31歳ともう若くはない
一時はチームを代表するスター選手となってもクラブやリーグを変更すれば、一気に輝きを失ってしまうケースは頻繁に見られており、レアル・マドリードに所属するエデン・アザールも今ではチェルシー時代の輝きを失ってしまっている。
フランスのリールで頭角を現し、イングランドのチェルシーでスター選手の仲間入りを果たしたアザール。止められないドリブルに加え、自身でゴールを奪える得点力、アシストもできるチャンスメイク力とアタッカーに必要な能力をすべて兼ね備えていた選手であり、18-19シーズンには16ゴール15アシストと一人で31得点に関与する働きを見せている。そんなアザールに目を付けたのがスペインの白い巨人ことレアルであり、1億3000万ポンドの高額な移籍金を払い、獲得に成功している。しかし、度重なる負傷によって満足にピッチには立てておらず、今季レアル3シーズン目だが、リーガでのプレイタイムは合計2266分に留まっている。90分換算すると約25試合であり、3年でリーグ戦に25試合分しか出られていないことになる。

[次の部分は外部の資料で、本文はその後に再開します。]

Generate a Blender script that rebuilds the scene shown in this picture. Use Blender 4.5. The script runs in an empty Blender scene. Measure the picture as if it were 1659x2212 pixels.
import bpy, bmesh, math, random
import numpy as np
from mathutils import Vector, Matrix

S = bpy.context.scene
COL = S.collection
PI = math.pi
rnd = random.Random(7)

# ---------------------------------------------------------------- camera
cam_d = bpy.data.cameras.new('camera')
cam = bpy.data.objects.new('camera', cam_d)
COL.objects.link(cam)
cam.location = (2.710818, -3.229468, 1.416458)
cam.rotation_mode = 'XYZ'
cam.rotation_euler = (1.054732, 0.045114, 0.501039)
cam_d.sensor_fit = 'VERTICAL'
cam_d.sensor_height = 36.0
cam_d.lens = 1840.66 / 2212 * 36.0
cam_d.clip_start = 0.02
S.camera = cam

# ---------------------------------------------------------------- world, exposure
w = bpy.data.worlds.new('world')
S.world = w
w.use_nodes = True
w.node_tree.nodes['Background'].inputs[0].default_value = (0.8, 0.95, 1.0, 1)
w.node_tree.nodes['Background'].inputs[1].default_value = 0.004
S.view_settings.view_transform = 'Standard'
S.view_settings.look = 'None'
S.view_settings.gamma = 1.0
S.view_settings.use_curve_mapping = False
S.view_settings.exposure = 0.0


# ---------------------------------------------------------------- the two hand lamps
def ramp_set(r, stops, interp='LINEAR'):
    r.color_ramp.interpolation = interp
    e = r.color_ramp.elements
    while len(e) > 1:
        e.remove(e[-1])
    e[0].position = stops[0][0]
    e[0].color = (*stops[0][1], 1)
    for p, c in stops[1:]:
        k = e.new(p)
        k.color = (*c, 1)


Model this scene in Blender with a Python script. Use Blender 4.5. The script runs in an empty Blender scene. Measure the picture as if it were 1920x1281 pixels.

イングランドで築いた名声をスペインで一気に崩すことになっているアザールだが、失敗した要因は多くあるようで、一つは食事制限に失敗したための体重増加だといわれている。確かにチェルシー時代はスリムだったが、レアル移籍以降は体が大きくなってしまったようにも思える。
さらにアトレティコ・マドリードからチェルシーにレンタル移籍で加入しているサウール・ニゲスはアザールの失敗についてこう語っている。
「アザールがプレミアにいたときは簡単に世界最高の選手になれていたが、リーガでは困難に直面している。なぜなら、試合が全く違うからだ。プレミアでは1対1や2対1の場面になることが多いが、リーガでは彼の優秀さを皆が知っているからより厳しく対応されることになる」(英『mirror』より)。
このようにサウールはアザールが苦戦している理由を各リーグの守備のやり方だとしている。確かにアザールはチェルシー時代に比べ、レアルでは自力での突破が減っており、怖さがなくなっている。それはサウールが言うところの組織された守備の影響なのだろう。リヴァプールからバルセロナへ移籍したフィリペ・コウチーニョもアザールのように単独で局面を打開する回数が減っており、同様の理由が原因かも知れない。
イングランドのスター選手を悩ませるスペイン特有の守備。アザールは今もなお悩まされており、以前の輝きを取り戻すことはできるのだろうか。